Written instruction: Print exactly the lines that run from the line containing "Generate a Blender" to the line containing "col = scene.collection", both included, and nothing else; pictures stay out.

Records for the task:
▶
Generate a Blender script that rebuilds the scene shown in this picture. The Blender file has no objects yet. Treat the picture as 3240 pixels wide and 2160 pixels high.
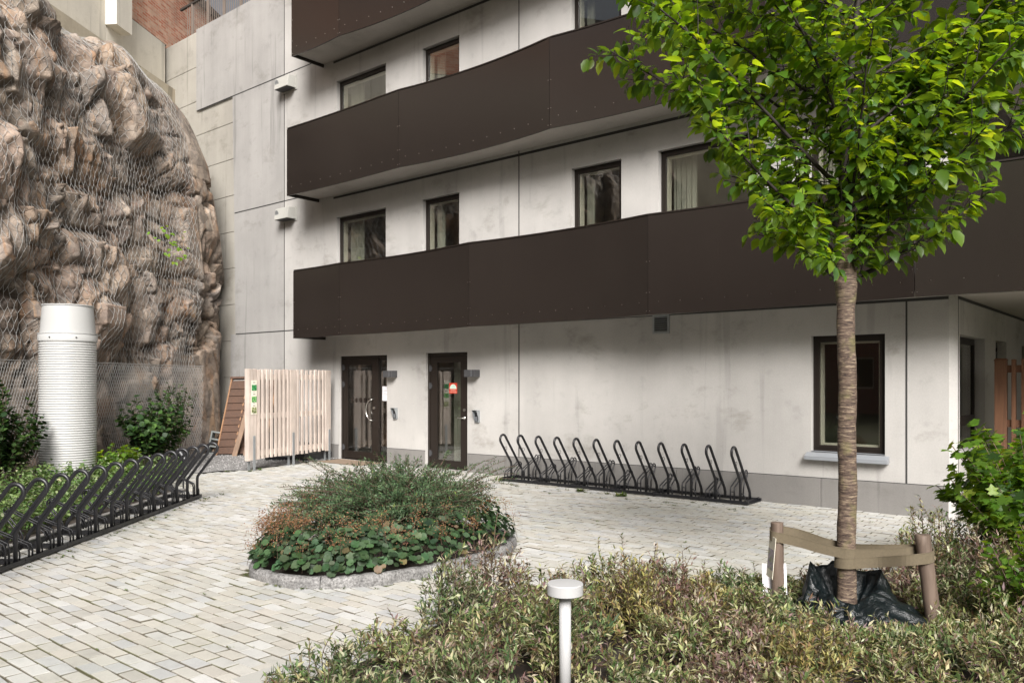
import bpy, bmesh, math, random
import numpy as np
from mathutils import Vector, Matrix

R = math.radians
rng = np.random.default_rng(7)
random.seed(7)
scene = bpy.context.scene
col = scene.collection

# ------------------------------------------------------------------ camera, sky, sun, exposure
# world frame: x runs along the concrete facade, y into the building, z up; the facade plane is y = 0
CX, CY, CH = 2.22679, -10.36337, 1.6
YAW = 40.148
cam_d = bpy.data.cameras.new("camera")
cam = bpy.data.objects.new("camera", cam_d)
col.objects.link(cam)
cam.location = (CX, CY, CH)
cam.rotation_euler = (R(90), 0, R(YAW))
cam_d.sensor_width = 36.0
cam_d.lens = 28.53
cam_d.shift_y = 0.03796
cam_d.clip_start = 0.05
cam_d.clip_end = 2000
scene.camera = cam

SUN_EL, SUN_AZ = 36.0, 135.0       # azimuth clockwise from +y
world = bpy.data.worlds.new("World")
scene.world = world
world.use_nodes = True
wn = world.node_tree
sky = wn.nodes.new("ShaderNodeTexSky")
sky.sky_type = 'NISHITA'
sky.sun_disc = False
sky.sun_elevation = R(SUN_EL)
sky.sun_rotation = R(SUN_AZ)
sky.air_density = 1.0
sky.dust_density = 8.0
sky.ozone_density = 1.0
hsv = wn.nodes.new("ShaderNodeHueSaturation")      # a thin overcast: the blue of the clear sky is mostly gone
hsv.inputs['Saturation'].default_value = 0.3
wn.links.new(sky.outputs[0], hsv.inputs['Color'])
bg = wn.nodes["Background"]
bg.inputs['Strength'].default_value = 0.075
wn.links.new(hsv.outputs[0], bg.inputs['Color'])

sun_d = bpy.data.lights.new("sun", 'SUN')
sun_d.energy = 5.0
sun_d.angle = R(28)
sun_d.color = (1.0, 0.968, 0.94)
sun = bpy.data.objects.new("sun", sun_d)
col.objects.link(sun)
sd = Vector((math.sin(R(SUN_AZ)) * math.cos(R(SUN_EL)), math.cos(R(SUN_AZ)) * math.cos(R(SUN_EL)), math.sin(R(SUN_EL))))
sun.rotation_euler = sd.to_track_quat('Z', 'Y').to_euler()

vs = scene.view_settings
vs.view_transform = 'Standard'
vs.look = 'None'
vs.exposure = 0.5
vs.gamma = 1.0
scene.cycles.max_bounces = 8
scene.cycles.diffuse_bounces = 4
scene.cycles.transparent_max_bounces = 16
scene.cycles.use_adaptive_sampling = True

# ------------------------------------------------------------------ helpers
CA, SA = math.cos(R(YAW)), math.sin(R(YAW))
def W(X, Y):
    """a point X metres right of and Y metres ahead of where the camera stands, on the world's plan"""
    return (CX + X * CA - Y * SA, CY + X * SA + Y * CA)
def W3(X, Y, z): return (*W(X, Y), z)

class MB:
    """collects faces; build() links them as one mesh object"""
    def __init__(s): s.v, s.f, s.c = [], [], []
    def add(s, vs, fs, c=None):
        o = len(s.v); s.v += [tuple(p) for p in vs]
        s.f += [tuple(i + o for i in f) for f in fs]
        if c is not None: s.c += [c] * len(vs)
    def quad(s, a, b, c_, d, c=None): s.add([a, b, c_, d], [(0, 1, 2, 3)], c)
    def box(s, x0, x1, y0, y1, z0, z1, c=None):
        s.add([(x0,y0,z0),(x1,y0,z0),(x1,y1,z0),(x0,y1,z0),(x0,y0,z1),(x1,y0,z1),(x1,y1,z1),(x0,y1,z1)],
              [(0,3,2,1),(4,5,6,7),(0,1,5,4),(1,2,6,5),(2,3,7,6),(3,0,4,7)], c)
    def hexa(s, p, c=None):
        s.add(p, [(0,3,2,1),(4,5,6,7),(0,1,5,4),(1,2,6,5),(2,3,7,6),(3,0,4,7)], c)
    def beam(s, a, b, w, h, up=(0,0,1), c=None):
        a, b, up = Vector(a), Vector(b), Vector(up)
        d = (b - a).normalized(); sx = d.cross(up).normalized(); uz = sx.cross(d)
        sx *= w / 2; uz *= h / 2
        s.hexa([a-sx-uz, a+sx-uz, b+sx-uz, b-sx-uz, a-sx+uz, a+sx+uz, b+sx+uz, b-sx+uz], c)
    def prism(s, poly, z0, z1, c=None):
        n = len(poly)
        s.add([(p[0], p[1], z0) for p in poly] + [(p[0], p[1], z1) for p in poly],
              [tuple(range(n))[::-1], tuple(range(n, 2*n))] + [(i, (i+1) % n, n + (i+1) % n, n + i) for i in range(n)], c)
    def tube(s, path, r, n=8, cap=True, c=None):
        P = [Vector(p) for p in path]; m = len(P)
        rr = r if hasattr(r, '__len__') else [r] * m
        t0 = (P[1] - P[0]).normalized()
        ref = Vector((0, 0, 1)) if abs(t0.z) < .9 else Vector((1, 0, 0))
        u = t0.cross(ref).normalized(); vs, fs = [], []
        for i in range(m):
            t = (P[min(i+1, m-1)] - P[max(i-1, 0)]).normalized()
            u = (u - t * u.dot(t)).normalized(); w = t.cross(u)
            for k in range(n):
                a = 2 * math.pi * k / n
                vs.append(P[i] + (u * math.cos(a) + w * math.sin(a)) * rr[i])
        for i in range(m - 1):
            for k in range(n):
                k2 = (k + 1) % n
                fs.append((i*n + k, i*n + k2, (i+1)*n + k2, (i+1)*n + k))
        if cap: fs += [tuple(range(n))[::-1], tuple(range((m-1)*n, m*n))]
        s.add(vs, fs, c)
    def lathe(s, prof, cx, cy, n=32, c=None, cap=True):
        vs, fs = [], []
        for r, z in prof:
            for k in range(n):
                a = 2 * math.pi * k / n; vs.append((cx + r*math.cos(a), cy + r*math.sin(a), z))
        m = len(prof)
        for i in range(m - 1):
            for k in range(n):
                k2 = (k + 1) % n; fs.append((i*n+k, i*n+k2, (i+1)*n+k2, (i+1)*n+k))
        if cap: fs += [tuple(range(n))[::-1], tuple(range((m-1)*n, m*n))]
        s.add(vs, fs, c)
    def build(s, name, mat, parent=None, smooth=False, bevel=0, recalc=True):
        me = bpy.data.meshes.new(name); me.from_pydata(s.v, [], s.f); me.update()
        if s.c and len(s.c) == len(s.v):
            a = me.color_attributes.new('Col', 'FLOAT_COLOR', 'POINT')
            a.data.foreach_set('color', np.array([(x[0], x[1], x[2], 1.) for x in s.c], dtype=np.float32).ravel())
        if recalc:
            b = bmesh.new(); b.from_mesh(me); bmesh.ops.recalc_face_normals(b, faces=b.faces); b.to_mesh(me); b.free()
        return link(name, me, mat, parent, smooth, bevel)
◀
▶
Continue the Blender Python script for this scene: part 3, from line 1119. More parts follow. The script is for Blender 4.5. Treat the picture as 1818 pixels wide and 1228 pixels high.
◀
▶
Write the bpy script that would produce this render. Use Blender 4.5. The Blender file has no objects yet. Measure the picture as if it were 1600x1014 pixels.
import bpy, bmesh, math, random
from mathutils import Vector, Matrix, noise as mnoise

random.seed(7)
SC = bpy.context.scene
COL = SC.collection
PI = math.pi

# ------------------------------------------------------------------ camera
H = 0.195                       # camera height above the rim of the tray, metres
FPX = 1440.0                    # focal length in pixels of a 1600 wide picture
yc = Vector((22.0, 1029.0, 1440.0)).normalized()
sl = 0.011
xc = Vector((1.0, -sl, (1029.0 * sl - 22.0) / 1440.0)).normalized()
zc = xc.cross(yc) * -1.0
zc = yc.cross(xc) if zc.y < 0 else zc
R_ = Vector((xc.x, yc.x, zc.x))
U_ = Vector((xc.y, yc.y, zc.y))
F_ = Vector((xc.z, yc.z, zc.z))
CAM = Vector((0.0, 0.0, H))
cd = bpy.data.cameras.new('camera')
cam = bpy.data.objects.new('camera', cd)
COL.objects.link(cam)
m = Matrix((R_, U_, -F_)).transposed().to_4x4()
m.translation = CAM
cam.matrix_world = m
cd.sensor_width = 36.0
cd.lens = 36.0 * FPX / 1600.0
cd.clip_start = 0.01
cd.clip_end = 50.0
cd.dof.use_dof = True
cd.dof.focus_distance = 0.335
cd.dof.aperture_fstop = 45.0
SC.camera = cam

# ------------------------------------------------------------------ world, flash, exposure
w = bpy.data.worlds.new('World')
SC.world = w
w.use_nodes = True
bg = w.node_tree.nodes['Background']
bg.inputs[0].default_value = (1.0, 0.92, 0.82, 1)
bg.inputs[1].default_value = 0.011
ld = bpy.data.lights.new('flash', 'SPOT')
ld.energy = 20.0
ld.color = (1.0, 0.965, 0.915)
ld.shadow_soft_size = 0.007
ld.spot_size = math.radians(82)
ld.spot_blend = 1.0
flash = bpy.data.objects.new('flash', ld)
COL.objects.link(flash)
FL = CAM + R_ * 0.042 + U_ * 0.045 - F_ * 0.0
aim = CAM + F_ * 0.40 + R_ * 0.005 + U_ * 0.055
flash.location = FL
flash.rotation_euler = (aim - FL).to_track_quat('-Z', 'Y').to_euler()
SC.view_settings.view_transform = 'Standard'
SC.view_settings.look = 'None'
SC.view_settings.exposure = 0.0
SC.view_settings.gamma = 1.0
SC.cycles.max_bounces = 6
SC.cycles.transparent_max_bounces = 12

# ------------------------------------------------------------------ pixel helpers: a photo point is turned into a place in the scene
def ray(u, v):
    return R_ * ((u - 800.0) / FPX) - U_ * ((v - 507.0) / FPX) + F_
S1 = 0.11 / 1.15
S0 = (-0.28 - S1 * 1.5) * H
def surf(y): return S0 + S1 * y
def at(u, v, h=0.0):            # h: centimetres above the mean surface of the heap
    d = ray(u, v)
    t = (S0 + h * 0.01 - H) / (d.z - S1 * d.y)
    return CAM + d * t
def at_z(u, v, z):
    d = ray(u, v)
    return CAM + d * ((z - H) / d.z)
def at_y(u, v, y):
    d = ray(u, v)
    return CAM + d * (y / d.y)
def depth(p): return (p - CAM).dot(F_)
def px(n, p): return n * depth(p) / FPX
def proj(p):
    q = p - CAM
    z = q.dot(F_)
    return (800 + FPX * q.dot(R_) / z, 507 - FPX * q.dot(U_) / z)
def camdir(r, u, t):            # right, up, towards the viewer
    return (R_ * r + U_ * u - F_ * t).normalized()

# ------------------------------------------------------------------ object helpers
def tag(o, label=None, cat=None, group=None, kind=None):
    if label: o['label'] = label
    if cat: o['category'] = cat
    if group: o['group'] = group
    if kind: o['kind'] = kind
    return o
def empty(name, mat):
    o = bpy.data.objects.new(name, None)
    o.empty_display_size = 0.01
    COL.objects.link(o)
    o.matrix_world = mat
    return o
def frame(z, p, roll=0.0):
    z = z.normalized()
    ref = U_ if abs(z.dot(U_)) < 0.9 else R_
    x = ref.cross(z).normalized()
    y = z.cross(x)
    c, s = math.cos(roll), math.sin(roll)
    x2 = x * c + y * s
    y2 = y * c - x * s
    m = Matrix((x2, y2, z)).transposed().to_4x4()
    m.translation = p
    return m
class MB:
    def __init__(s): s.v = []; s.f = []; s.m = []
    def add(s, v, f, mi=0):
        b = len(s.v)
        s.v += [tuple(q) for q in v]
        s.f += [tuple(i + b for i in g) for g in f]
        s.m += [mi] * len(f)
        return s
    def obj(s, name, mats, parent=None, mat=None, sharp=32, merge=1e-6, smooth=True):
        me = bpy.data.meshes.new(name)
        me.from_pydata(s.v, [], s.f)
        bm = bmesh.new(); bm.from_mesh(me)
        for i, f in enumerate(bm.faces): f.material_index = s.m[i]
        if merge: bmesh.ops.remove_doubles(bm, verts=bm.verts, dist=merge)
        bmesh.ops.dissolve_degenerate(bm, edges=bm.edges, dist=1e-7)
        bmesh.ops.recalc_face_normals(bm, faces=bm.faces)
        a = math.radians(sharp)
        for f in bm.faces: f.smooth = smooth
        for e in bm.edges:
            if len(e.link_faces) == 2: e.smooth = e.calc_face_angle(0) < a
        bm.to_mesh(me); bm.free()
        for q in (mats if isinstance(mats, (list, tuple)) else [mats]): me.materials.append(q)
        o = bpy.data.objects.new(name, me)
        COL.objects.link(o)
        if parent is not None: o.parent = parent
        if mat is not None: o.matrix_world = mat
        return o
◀
Complete answer:
Generate a Blender script that rebuilds the scene shown in this picture. The Blender file has no objects yet. Treat the picture as 3240 pixels wide and 2160 pixels high.
import bpy, bmesh, math, random
import numpy as np
from mathutils import Vector, Matrix

R = math.radians
rng = np.random.default_rng(7)
random.seed(7)
scene = bpy.context.scene
col = scene.collection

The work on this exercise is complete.